Clowns Versus Crackhouse Shots

Can alcohol kill an excessive fear of men in giant shoes?

If you've seen Killer Klowns From Outer Space, especially that scene in which they drink human blood through cotton-candy cocoons, you know there's something inherently freaky about clowns. No offense to the clowns of the world: Honestly, we know you gotta make a buck. But c'mon. The excessive makeup? The baggy, multicolored clothing? The canoe-sized shoes and red-ball noses? The weird gimmicks and inhuman amounts of energy? Clowns are just an uncomfortable social violation.

Unreliable sources tell me that coulrophobia is the fear of clowns, and you know what my prescribed remedy is? Beer, of course. And at the Circus Bar, I may have found a remedy for clowns, no matter how many squirting plastic flowers they have.

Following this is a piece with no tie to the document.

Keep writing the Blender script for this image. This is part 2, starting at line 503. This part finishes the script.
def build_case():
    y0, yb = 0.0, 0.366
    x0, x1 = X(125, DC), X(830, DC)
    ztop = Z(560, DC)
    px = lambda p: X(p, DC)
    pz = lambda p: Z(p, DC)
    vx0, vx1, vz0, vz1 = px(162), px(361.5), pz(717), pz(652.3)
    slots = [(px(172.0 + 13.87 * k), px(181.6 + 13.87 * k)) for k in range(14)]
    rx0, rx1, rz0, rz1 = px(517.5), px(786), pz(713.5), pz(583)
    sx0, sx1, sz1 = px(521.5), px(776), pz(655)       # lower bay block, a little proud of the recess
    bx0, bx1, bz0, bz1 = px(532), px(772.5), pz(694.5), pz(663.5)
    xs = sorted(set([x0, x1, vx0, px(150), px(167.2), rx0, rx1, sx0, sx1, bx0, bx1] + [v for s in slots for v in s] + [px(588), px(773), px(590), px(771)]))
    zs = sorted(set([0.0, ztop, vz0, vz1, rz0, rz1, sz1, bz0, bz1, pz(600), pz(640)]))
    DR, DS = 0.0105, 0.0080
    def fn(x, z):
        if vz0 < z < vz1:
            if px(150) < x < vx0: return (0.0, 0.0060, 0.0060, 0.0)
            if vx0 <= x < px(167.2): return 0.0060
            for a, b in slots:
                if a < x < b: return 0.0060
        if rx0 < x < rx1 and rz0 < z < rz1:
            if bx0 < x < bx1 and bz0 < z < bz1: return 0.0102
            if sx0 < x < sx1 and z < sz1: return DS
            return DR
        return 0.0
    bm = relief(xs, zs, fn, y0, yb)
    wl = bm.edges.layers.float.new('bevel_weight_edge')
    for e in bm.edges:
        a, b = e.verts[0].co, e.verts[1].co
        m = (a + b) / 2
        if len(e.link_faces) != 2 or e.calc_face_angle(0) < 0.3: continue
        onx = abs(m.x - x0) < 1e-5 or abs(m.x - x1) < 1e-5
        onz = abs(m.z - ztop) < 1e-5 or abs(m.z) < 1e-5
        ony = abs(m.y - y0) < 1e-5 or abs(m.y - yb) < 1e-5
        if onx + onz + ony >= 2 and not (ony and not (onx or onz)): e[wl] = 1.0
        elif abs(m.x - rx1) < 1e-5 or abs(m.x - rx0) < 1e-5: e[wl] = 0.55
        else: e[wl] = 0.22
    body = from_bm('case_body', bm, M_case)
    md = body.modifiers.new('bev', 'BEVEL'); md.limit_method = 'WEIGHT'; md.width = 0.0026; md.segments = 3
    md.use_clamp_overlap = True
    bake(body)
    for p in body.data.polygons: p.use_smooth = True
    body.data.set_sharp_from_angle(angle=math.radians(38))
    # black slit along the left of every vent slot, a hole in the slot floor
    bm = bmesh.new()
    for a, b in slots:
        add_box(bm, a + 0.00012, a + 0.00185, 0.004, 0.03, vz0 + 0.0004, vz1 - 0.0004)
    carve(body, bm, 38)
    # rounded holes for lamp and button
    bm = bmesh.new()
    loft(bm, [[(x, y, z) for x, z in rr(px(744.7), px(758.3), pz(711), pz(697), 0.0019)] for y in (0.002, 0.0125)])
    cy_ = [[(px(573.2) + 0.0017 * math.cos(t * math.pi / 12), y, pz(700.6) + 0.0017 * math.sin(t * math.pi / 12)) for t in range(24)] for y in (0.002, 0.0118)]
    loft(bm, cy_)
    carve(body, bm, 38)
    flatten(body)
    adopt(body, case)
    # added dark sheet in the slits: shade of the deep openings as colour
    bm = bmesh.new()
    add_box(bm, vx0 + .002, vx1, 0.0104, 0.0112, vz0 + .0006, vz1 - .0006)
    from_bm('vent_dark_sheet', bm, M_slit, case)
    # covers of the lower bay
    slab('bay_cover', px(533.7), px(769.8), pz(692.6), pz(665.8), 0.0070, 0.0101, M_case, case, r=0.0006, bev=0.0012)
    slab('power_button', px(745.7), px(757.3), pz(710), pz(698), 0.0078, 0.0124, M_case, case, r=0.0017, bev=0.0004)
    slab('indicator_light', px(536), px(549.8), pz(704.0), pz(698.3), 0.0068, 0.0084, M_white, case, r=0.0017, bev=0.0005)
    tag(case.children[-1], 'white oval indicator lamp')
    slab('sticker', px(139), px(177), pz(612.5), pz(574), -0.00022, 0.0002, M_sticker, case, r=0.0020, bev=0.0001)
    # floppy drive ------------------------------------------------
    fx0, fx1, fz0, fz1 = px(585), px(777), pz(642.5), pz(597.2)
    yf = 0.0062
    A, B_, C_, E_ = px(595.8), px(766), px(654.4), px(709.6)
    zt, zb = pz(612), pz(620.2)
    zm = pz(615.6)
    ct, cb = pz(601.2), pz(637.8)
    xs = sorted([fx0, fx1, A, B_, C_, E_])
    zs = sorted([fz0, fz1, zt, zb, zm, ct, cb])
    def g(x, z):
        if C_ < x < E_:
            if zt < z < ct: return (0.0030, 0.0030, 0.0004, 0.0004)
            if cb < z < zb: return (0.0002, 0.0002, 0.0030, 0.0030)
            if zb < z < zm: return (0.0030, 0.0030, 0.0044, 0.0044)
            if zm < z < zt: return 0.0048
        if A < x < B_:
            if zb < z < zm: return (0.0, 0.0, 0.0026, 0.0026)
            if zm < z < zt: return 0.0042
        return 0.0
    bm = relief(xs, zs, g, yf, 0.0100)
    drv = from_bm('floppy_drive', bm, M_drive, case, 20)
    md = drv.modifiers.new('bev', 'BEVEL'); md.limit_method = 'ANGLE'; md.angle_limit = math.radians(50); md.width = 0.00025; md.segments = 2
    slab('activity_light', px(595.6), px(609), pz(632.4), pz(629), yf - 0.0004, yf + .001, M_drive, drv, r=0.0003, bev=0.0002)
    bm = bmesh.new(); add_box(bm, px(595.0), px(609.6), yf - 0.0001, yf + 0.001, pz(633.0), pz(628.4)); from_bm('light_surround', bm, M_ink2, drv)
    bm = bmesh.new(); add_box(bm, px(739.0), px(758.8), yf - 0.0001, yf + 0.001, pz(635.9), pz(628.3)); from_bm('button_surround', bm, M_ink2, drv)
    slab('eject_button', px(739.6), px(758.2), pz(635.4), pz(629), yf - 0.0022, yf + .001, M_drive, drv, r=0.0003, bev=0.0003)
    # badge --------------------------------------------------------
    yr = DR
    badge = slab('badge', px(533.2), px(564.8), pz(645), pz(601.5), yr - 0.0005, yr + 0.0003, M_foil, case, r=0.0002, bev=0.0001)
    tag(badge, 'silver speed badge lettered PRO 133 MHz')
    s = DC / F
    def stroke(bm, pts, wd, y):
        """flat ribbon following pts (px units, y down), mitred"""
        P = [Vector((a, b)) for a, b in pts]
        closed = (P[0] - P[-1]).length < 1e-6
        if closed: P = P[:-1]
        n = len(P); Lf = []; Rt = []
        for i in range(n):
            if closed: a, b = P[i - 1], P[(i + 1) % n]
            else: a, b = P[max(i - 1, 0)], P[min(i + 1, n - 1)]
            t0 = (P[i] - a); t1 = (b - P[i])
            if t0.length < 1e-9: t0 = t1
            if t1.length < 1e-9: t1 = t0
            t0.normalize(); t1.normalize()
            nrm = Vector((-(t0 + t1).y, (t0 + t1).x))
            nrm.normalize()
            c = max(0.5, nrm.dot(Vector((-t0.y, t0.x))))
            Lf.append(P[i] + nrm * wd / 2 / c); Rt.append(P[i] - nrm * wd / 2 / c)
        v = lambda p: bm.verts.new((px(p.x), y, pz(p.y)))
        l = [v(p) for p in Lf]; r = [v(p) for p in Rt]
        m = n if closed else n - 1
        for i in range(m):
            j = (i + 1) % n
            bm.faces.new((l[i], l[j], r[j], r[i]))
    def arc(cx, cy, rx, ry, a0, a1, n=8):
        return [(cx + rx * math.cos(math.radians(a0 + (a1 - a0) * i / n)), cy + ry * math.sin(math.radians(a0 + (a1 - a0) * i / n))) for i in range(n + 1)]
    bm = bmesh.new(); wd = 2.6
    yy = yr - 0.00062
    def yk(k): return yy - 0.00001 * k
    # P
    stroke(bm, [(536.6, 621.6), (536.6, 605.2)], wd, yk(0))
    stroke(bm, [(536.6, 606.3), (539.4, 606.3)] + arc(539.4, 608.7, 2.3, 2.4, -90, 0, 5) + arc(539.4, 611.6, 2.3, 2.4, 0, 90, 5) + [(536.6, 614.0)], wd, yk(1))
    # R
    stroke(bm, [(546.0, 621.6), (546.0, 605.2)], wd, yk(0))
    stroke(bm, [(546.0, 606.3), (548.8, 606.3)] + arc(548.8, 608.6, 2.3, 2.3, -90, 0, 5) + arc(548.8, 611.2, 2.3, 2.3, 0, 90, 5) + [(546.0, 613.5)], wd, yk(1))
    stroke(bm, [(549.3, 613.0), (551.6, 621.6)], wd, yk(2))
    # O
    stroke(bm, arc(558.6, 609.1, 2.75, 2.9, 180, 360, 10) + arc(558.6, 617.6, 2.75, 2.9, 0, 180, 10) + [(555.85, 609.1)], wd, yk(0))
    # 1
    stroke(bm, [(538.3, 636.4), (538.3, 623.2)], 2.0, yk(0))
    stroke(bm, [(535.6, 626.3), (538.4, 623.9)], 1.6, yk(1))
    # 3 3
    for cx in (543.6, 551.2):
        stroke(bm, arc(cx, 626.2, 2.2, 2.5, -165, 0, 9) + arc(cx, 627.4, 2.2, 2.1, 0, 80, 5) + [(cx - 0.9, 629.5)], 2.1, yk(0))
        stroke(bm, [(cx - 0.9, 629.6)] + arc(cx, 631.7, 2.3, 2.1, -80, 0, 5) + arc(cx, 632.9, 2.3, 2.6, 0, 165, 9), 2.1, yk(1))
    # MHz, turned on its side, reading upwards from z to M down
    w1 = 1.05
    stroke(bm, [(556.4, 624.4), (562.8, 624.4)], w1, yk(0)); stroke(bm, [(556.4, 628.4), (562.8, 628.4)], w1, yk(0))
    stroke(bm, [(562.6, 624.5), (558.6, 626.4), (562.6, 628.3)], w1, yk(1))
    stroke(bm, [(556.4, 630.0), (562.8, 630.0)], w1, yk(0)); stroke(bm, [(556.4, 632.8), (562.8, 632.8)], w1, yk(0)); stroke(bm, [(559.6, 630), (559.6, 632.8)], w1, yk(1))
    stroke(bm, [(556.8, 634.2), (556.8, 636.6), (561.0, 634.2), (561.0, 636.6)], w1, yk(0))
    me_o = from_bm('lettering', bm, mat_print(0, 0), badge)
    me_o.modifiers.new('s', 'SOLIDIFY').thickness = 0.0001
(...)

Ambiance: The Circus Bar is situated in a quiet industrial area, with creepy, old-fashioned, circus-style lettering, blacked-out windows, and a vault-like front door. Not sure whether to expect a mob of circus rejects or a mafia of cutthroat criminals, I mustered up the courage, dragged the heavy door open, and stood blinking in the low-lit, smoky doorway. To the right, an open space with pool tables. To the left and center, a thick, trapezoid-shaped bar. My companion led me over to a spot on the far right side of the bar, beside a dusty DJ booth and slightly elevated stage with a stripper pole, which had been decorated and labeled "The North Pole" for Christmas. On the walls, faded, curling posters chronicle the rise of circuses, from Buffalo Bill to Barnum & Bailey. Photos and paintings depict a motley assortment of circus freaks. Photos and paintings of clowns cover every wall. Chipped wooden clown masks and clown dolls hide amid beer posters. It didn't take me long to realize that this bar is Bozo's bitch.

Jason Crosby


The Circus Bar1461 SW 30th Ave., Pompano Beach. Call 954-970-7800, or visit

Basically, this bar is the bastard child of a horror movie and an antiques store. I shifted on my barstool and tried not to look at the creepy painting staring right at me: In old-fashioned paint strokes, a clown was depicted dancing near a rainbow. A nearby orange-and-white stained-glass picture of a mime-like clown twice distracted me from conversation. He was the absolute vision of a perfect nightmare: His intent to cause bloodshed by way of balloon animals was all too apparent. I decided to keep an eye on him.

To make things even more unnerving, between all the white-faced clowns were more caricatures of strangers than you could shake a flying trapeze at, staring out from the walls with their big heads and exaggerated teeth.

With Barry White playing in the background and The Simpsons and sports flashing intermittently across the flat-screen TVs surrounding the bar, I began to relax a little. What I really needed to do was get a beverage from the ringmaster of sorts and find out more about this little hole in the wall. I felt like I'd wandered into some time-warp or late great-aunt's clown collection.

Bartender: Sara wore a T-shirt that said "99% nice, 1% naughty" and a fringed skirt that was slightly too short in the back. She was pleasant and warm, and when I hesitantly asked about the place, she delivered a rapid-fire burst of information: The bar is 30 years old, has both pool and dart leagues, and it's one of the oldest bars that no one's ever heard of. She also told me that they host "Kill the Keg" nights (all the draft you can drink for $7) — certainly guaranteed to be better than watching a man put his head in a lion's mouth.

She paused to deliver me a Beck's.

"At any given time, most of the people in here are regulars," she told me. "I've been hanging out here for about ten years. I've heard some people say it's like a black hole in here."

I pointed upward toward the names and phone numbers that adorned the ceiling and asked, "What are these advertisements doing on the ceiling?"

"Oh, those have been here for years," she said. "The panel over the DJ booth actually was an ad for the guy who used to be our DJ."

" 'Mark Luis Mortgage,' " I read aloud.

"The psychologist's panel is over where he used to sit at the bar," she continued. How endearing — just like Frasier Crane but with a clown theme.

Patrons: Sara passed me around the bar like a half-smoked joint. First she introduced me to Torrence, who was broad with a booming voice, and Carlos, who was slight and straight-backed and wore a green polo. Dara, Torrence's dainty wife, wore purple stone jewelry and sat silently, absorbed in a mystery novel.

"You'll see all kinds of people in here," Torrence said. He pointed at an elderly gentleman who had just wandered in. "That guy's rich. And last week, we had the guy in here who owns all the jukeboxes in the bars around here."

"Wow," I said. "Why do you come here?"

"We followed Sara here," Torrence said, indicating the bartender.

"Where'd she work before here?" I asked.

"Doesn't matter. It's shit without her," he said.

I believed it: Just then, Sara came by with shots for all. Torrence and I swigged down Crackhouse shots — cranberry juice and Blackhouse — while Carlos had a Jäger shot.